Unlearning — the deliberate process of recognizing and releasing assumptions, approaches, and behaviors that were once effective but have become obstacles — is not a concept that appears in most training and development strategies. It should. In environments where the pace of change means that what worked three years ago may actively mislead today, the ability to shed outdated approaches is as valuable as the ability to acquire new ones. Often more so.


Why Outdated Knowledge Is Harder to Dislodge Than It Appears

The challenge with unlearning is that the knowledge and habits most in need of revision are typically the ones most deeply embedded — formed through years of successful application and reinforced by the professional identity built around them.

A sales leader whose instinct toward relationship-led selling was the right approach for a decade does not experience that instinct as a habit to be examined. They experience it as expertise. A manager whose command-and-control style produced results in a previous organizational context does not see that style as an obstacle to navigate. They see it as a proven approach being unfairly criticized by people who have not delivered what they delivered.

This is what makes unlearning genuinely difficult in ways that learning new content is not. New content arrives without prior attachment. Outdated knowledge arrives defended by a track record, protected by professional identity, and reinforced by the cognitive tendency to interpret new information through existing frameworks rather than allowing it to challenge them.


Where Unlearning Matters Most Right Now

Three capability areas stand out as particularly urgent for organizations navigating the current pace of change.

Leadership style assumptions formed in previous organizational contexts are one of the most consequential unlearning challenges for senior leaders moving into new environments. The leadership behaviors that produced results in a hierarchical, stable organization actively undermine performance in a distributed, fast-moving one — and leaders who have not done the work of examining which of their instincts are contextually appropriate versus universally applicable are carrying outdated operating systems into conditions they were not designed for.

Technical practice in fields where the tools and methods are evolving faster than professional development cycles can track creates a different kind of unlearning challenge. The developer whose mental model of software architecture was formed in a different technological era, or the marketer whose channel intuitions were calibrated on a media landscape that no longer exists, needs to do more than learn new tools. They need to examine which assumptions embedded in their existing practice are no longer valid.

Customer and market assumptions — about what buyers value, how decisions get made, which channels matter — become obsolete gradually enough that the shift often goes unnoticed until it is significant.

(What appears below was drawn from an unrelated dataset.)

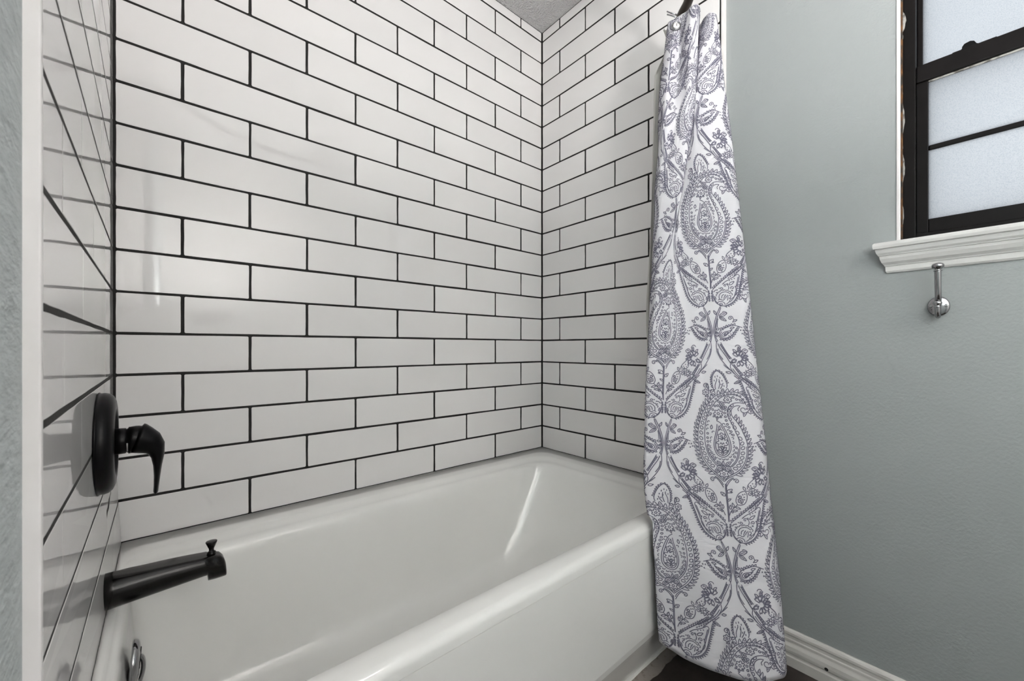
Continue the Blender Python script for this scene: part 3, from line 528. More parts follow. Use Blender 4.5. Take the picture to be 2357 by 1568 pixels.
MS='32,-865 99,-988 171,-1072 229,-1096 220,-1057 245,-1086 279,-1096 309,-1086 325,-1062 324,-1035 307,-1015 285,-1007 265,-1012 254,-1026 255,-1042 264,-1054 276,-1057 285,-1054 288,-1047;29,-923 72,-1011 160,-1096 224,-1126;46,-165 90,-270 162,-361 250,-452;c90,-323 109,-352 113,-379 104,-404 89,-430 74,-402 65,-374 71,-348;c163,-376 177,-410 176,-439 162,-465 142,-490 133,-458 129,-427 139,-400;c204,-392 223,-365 248,-351 279,-350 312,-354 291,-376 268,-394 239,-399;c131,-285 162,-273 191,-275 218,-289 244,-308 214,-316 185,-319 157,-309;c105,-255 120,-242 132,-242 140,-254 146,-270 131,-280 118,-284 109,-276;258,-452 225,-528 241,-620 299,-727 385,-788 464,-788 496,-696 478,-589 420,-490 337,-452 258,-452;c373,-559 391,-543 384,-528 367,-522 349,-524 342,-500 326,-498 312,-508 307,-524 282,-516 273,-528 277,-545 289,-559 271,-575 279,-589 296,-596 313,-594 320,-618 337,-620 350,-610 356,-594 380,-602 389,-589 385,-572;c347,-650 356,-640 350,-631 339,-627 329,-629 321,-617 310,-618 304,-627 304,-637 290,-640 289,-650 296,-659 306,-663 306,-678 316,-682 327,-679 333,-671 347,-678 354,-670 353,-659;464,-788 506,-803 530,-797 567,-806 599,-794 617,-768 615,-738 597,-714 571,-704 547,-709 533,-724 531,-743 540,-759 555,-767 569,-766 577,-758 578,-749 573,-742;c467,-819 475,-852 468,-878 447,-896 420,-911 416,-880 419,-852 436,-831;518,-849 535,-942 598,-1018 686,-1096 714,-1142;541,-834 631,-857 724,-911 766,-1018;551,-942 569,-880 649,-880;657,-1134 715,-1150 748,-1080 720,-957;748,-1080 748,-1157 764,-1230 792,-1251 824,-1255 850,-1242 861,-1219 857,-1194 840,-1176 819,-1170 801,-1176 792,-1189 792,-1204 801,-1215 811,-1218 820,-1216 823,-1210;719,-1188 749,-1250 798,-1263;928,-712 711,-528 486,-346 332,-225 194,-104 59,24;1063,-704 906,-544 844,-346 783,-134 734,46 670,211 561,360 411,450 266,479 133,390 74,256 64,136;976,-719 742,-528 536,-369;791,-376 746,-407 661,-346 543,-270 408,-195 322,-119;791,-376 763,-255 720,-134 683,1 631,121 570,271 465,375;755,-331 725,-225 685,-104 653,-14;660,-14 666,91 616,196 521,286;95,196 108,316 177,420;89,91 125,46 181,31;118,211 133,301;471,316 441,375 365,435;213,286 214,196 268,121 350,91 428,99 502,151;270,271 285,196 336,159;324,286 346,211 382,166;406,330 429,256 421,174;364,278 395,196;162,201 145,186 145,165 159,148 183,143;190,139 182,118 191,98 210,88 234,92;246,89 248,66 264,51 286,48 305,62;319,61 331,39 352,31 372,37 383,58;398,58 417,43 439,43 454,57 454,80;467,83 491,76 510,84 517,103 507,125;515,129 539,132 552,147 550,168 532,185;147,405 198,360 262,357 322,390 340,450;190,450 226,405 272,420 283,464;179,316 236,293 297,323 347,286;451,196 498,196 501,241 460,263;450,286 506,278 486,323;c495,-104 545,-110 584,-129 614,-163 639,-202 593,-193 550,-177 517,-148;528,9 524,-18 536,-43 558,-58 582,-59 600,-48 606,-31 601,-14 589,-3 575,-1 565,-5 560,-14 563,-22 568,-26;422,-117 402,-125 381,-121 366,-107 361,-91 366,-77 378,-69 391,-70 401,-76 404,-85 402,-92 397,-96 392,-95;449,-119 481,-44 458,31;947,-666 957,-632 921,-626;892,-623 901,-589 866,-583;837,-580 846,-547 810,-541;782,-538 791,-504 755,-498;726,-495 736,-461 700,-455;671,-452 681,-419 645,-413;616,-410 626,-376 590,-370;561,-367 571,-334 535,-328;506,-325 516,-292 481,-285;29,55 54,46 71,58;16,115 40,106 58,118;14,190 38,181 56,193;15,250 39,241 57,253;22,310 46,301 64,313;198,524 149,640 102,764 49,948 22,1101 19,1223 47,1360 72,1474;225,532 186,648 139,764 85,948 54,1101 50,1223 73,1360 112,1443;198,524 215,510 225,532;142,825 121,948 116,1071;107,887 84,1025 78,1162;c176,756 235,768 285,757 326,723 364,679 307,674 255,678 211,705;204,744 307,702;c174,779 195,830 231,864 280,883 335,894 309,849 278,809 233,786;198,796 287,860;c106,717 109,680 100,649 78,624 51,602 52,637 57,670 75,697;259,656 294,633 364,671 335,725;726,1078 646,1055 595,1078 546,1162 479,1261 399,1337 305,1383 207,1383 151,1322 148,1238 187,1162 275,1101 369,1055 470,1017 568,1025 663,1055;577,1101 499,1223 418,1307 316,1357 226,1357 179,1307 180,1241 218,1181;c459,1132 407,1162 341,1178 256,1208 210,1269 230,1314 288,1307 341,1261 395,1208 459,1132;c371,1200 305,1216 260,1254 265,1292 307,1276 344,1231;c413,1101 445,1112 473,1109 498,1093 522,1071 492,1064 462,1063 436,1075;285,1078 385,1055;737,1132 759,1150 727,1159;763,1193 786,1211 754,1220;703,1223 726,1241 694,1251;671,1132 694,1150 662,1159;479,933 525,871 502,825 503,806 486,779 456,767 425,773 403,792 396,817 404,839 423,850 444,849 460,838 466,823 463,810 454,802 443,802 435,807 432,814;c496,917 533,921 562,912 586,891 608,864 574,864 542,869 516,887;c92,1132 119,1139 139,1133 151,1116 161,1094 137,1090 115,1092 100,1106;c59,1223 76,1240 94,1245 113,1236 133,1223 116,1210 98,1202 79,1206;c61,1299 77,1316 95,1321 114,1312 134,1299 117,1286 99,1278 80,1282;c64,1178 62,1197 68,1210 83,1218 100,1223 99,1206 95,1191 84,1181;174,1481 214,1572 275,1700 343,1827 407,1917;106,1511 145,1617 221,1752 304,1902 378,2051;92,1436 67,1527 75,1722 142,1902 240,2066 354,2215 485,2363 617,2481;93,1647 120,1797 203,1947;206,2081 309,2185 398,2259;378,2051 362,2141 400,2245 499,2378 617,2481 646,2437 555,2304 471,2170 401,2066;442,2059 520,2163 606,2274 663,2341;414,2185 490,2304 591,2422;617,2481 748,2613 849,2715;734,2437 866,2554 995,2701;687,2422 818,2554 932,2686;697,2481 741,2525 722,2554;778,2554 830,2598 810,2635;c370,2304 347,2276 319,2263 285,2266 249,2274 273,2298 300,2315 332,2317;c606,2510 551,2505 503,2518 461,2547 423,2584 476,2584 526,2576 570,2552;579,2521 478,2562;557,1875 467,1823 437,1779 471,1785 458,1742 493,1764 524,1780 556,1863;584,1862 535,1775 533,1721 558,1741 570,1696 588,1731 606,1760 590,1850;614,1862 618,1760 644,1709 655,1739 687,1703 684,1743 685,1777 625,1854;639,1875 695,1783 743,1747 736,1779 782,1760 759,1796 742,1828 652,1872;653,1898 747,1837 806,1825 784,1852 832,1854 795,1877 764,1899 666,1902;653,1926 763,1910 818,1925 786,1940 826,1963 782,1968 745,1975 662,1934;639,1951 739,1985 778,2022 743,2023 764,2061 725,2047 691,2037 642,1963;614,1969 681,2044 694,2095 665,2080 663,2125 637,2095 614,2070 611,1981;584,1974 602,2072 586,2125 569,2099 545,2139 539,2101 532,2068 575,1984;537,1946 457,2022 401,2043 417,2014 368,2020 401,1991 427,1965 524,1945;676,1941 718,1961;634,1986 651,2027;574,1999 557,2042;523,1973 480,1999;504,1921 456,1917;527,1867 496,1835;582,1837 582,1792;641,1844 673,1807;678,1885 727,1874;632,1767 680,1692 749,1655 824,1703 813,1735 787,1757 757,1762 732,1752 720,1732 723,1711 736,1696 753,1690 768,1694 774,1703 773,1713 768,1719;c605,1722 625,1688 628,1657 613,1629 592,1602 577,1635 569,1667 578,1696;603,1704 596,1638;c529,1745 523,1713 507,1691 479,1678 448,1670 457,1699 471,1724 495,1739;511,1602 548,1557 612,1564 646,1632;645,1722 636,1647 657,1602;c849,2326 876,2349 864,2370 839,2380 812,2377 802,2411 776,2414 757,2400 749,2377 711,2389 697,2370 703,2346 722,2326 695,2303 707,2282 732,2272 759,2275 769,2240 795,2237 815,2252 823,2275 860,2263 874,2282 868,2306;c811,2333 824,2348 815,2361 799,2366 784,2363 772,2381 756,2378 747,2366 747,2352 726,2348 725,2333 736,2321 751,2315 750,2295 765,2288 781,2293 790,2304 811,2295 821,2306 820,2321;882,2326 922,2326;854,2381 882,2402;794,2410 797,2442;730,2400 707,2428;692,2355 653,2366;698,2297 661,2285;745,2252 728,2223;811,2241 821,2209;865,2271 898,2250'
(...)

Professionals who have not explicitly examined their market assumptions against current evidence are operating on models that may have been accurate and are now misleading.

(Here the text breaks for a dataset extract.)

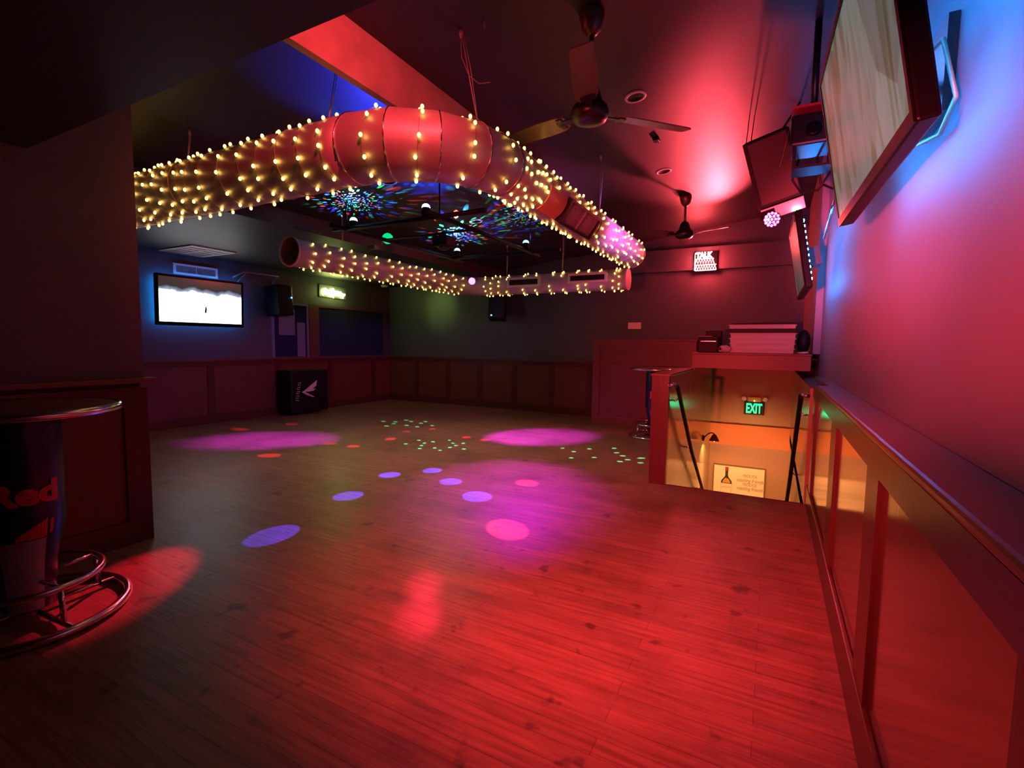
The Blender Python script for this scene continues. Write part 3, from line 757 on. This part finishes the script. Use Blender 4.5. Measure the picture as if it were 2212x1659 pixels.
obj('yoke', MB().tube([(-4.48, 4.85, 2.70), (-4.5, 4.85, 2.62), (-4.58, 4.8, 2.60)], .008, 8).box(-4.66, -4.54, 4.76, 4.84, 2.57, 2.62), M['fanred'], t)
t = thing('derby_light', (-3.45, 4.75, 2.58), 'dark multi-lens beam light clamped under the truss', 'disco light')
obj('housing', MB().rbox(-3.55, -3.35, 4.65, 4.85, 2.50, 2.62, .015), M['black'], t)
obj('lens', MB().sphere((-3.45, 4.75, 2.505), .07, 16, (1, 1, .6)), M['winglass'], t)
obj('clamp', MB().box(-3.47, -3.43, 4.73, 4.77, 2.62, 2.68), M['darkmetal'], t)
obj('arm', MB().tube([(-3.05, 4.75, tz), (-4.35, 4.75, tz)], .014, 8), M['black'], t)

# ------------------------------------------------------------------ neon signs
t = thing('neon_sign', (-1.1, 9.0, 2.82), 'blazing red neon sign beginning TALK on the back wall', 'sign')
mt = frame_at((-1.095, 9.03, 2.825), (1, 0, 0), (0, 0, 1))
obj('backing', MB().rbox(-.19, .19, -.165, .165, -.012, 0, .005, mt), M['blackgloss'], t)
tm = text_mesh('TALK', .125, ext=.004, bev=.0065, bold=.002)
xs = [v.co.x for v in tm.vertices]; wd = max(xs) - min(xs)
m = MB().mesh(tm, lambda co: mt @ Vector((co.x * .27 / wd - .03, co.y + .105, co.z + .02)))
obj('tube_word', m, M['neonred'], t)
def squiggle(x0, x1, y, h, n, up=False):
    P = []
    for i in range(n * 2 + 1):
        P.append(mt @ Vector((x0 + (x1 - x0) * i / (2 * n), y + (h / 2 if i % 2 else -h / 2), .02)))
    return P
m = MB().tube(squiggle(-.165, .135, .005, .075, 7), .0075, 8); m.tube([mt @ Vector((-.165, .045, .02)), mt @ Vector((.13, .045, .02))], .006, 8)
m.tube(squiggle(-.165, .17, -.10, .085, 8), .0085, 8); m.tube([mt @ Vector((-.165, -.055, .02)), mt @ Vector((.17, -.055, .02))], .007, 8); m.tube([mt @ Vector((-.165, -.145, .02)), mt @ Vector((.165, -.145, .02))], .007, 8)
m.tube([mt @ Vector((-.17, .15, .02)), mt @ Vector((-.175, -.14, .02))], .005, 8)
obj('tube_lines', m, M['neonred'], t)
t = thing('neon_sign', (XL + .05, 7.35, 2.43), 'yellow-green cursive neon sign high on the left wall by the far corner', 'sign')
mt = frame_at((XL + .05, 7.40, 2.425), (0, 1, -.01), (0, 0, 1))
obj('backing', MB().rbox(-.36, .36, -.13, .13, -.045, -.03, .005, mt), M['wall'], t)
P = []
for i in range(140):
    u = i / 139
    env = .035 + (.05 if .42 < u < .52 else 0) + (.03 if .06 < u < .14 else 0)
    P.append(mt @ Vector((-.30 + .58 * u + .026 * math.sin(u * 2 * PI * 9 + .6), (env * math.cos(u * 2 * PI * 9) - .02 - (.035 if u > .86 or .33 < u < .40 else 0)), 0)))
obj('tube_word', MB().tube(P, .014, 8), M['neonyel'], t)
obj('tube_lower', MB().tube([p + Vector((.004, 0, -.022)) for p in P], .006, 6), M['neonyel'], t)  # thinner glowing tube just below the word

# ------------------------------------------------------------------ plates and things on the stair shelf
t = thing('switch_plate', (-2.3, YB, 1.75), 'pale blank wall plate on the back wall above the wooden counter', 'wall plate')
obj('plate', MB().rbox(-2.42, -2.18, YB - .012, YB, 1.69, 1.81, .004), M['white'], t)
obj('screw', MB().lathe((-2.30, YB - .012, 1.75), [(.006, 0), (.005, .003)], 8, mtx=Matrix.Rotation(PI / 2, 3, 'X')), M['galv'], t)
sz = 1.31
def foam(z0, z1, x0, x1, y0, y1, label, m='offwhite', flare=.012):
    mb = MB().hexa([(x0 + flare, y0 + flare, z0), (x1 - flare, y0 + flare, z0), (x1 - flare, y1 - flare, z0), (x0 + flare, y1 - flare, z0), (x0, y0, z1), (x1, y0, z1), (x1, y1, z1), (x0, y1, z1)])
    mb.box(x0 - .012, x1 + .012, y0 - .014, y1 + .006, z1 - .014, z1 - .003)
    return solo('foam_box', mb, M[m], ((x0 + x1) / 2, (y0 + y1) / 2, z0), label, 'box', 'white boxes on the stair shelf')
zz = sz
for i, (h, lb) in enumerate(((.062, 'white box at the bottom of the stack on the shelf over the stairs'), (.062, 'white box second from the bottom of the stack on the shelf'),
                             (.062, 'white box third from the bottom of the stack on the shelf'), (.062, 'white box just under the black tray on the shelf'))):
    foam(zz, zz + h, -.49 + .004 * (i % 2), .215 + .004 * i, 6.75, 7.2, lb, flare=.006); zz += h
solo('tray', MB().rbox(-.50, .23, 6.715, 7.21, zz, zz + .05, .006), M['black'], (-.13, 6.97, zz), 'black tray between the white boxes on the stair shelf', 'tray'); zz += .05
foam(zz, zz + .05, -.50, .22, 6.74, 7.2, 'slim white box lying on the black tray', flare=.0); zz += .05
solo('binder', MB().rbox(-.47, .21, 6.8, 7.15, zz, zz + .02, .004), M['black'], (-.13, 6.97, zz), 'thin dark binder on top of the white box stack', 'binder')
t = thing('equipment_case', (-.76, 6.8, sz), 'small black equipment box with a chrome edge, lower and left on the shelf', 'case')
obj('body', MB().rbox(-.85, -.62, 6.62, 6.9, sz, sz + .19, .006), M['black'], t)
obj('chrome_edge', MB().box(-.82, -.64, 6.612, 6.62, sz + .135, sz + .143), M['chrome'], t)
obj('top_lid', MB().rbox(-.86, -.68, 6.62, 6.9, sz + .19, sz + .205, .003), M['darkmetal'], t)
solo('speaker_cube', MB().rbox(-.80, -.61, 6.95, 7.13, sz, sz + .285, .006), M['black'], (-.70, 7.04, sz), 'taller black cube behind the small equipment box on the shelf', 'speaker')
t = thing('paper_bag', (-.56, 6.66, sz), 'crumpled white paper bag with a dark mark beside the white boxes', 'bag')
pb = MB(); b2 = bmesh.new(); bmesh.ops.create_icosphere(b2, subdivisions=3, radius=.055)
for v in b2.verts:
    v.co *= 1 + random.uniform(-.14, .14); v.co.z = max(v.co.z * .85, -.045)
pb.merge(b2, Matrix.Translation((-.545, 6.66, sz + .047)) @ Matrix.Diagonal((1.3, 1, 1, 1)))
obj('paper', pb, M['offwhite'], t)
obj('dark_mark', MB().rbox(-.61, -.575, 6.60, 6.62, sz + .03, sz + .065, .003), M['black'], t)
t = thing('helmet_bag', (.31, 6.85, sz), 'dark rounded bag wedged between the white boxes and the right wall', 'bag')
obj('body', MB().sphere((.315, 6.87, sz + .145), .145, 20, (.5, .8, 1.0)), M['black'], t)
obj('strap', MB().tube([(.26, 6.75, sz + .01), (.30, 6.72, sz + .012), (.36, 6.74, sz + .015)], .012, 8), M['offwhite'], t)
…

How to Build Unlearning Into Development Practice

The organizations developing genuine unlearning capability are building it into existing development processes rather than treating it as a separate initiative.

After-action reviews that explicitly ask what assumptions proved incorrect — not just what actions failed but what beliefs those actions were based on — build the habit of examining the premises underneath practice rather than just the practice itself. Pre-learning audits that ask participants to surface their existing assumptions about a topic before new content is introduced create the awareness of existing mental models that makes genuine revision possible rather than surface-level addition.

The most important organizational condition for unlearning is leadership modeling. When senior leaders publicly acknowledge that an approach they previously championed is no longer the right one — specifically, with honesty about what changed and what misled them — they give the entire organization permission to revise without losing face. That permission is the cultural infrastructure that makes unlearning possible at scale.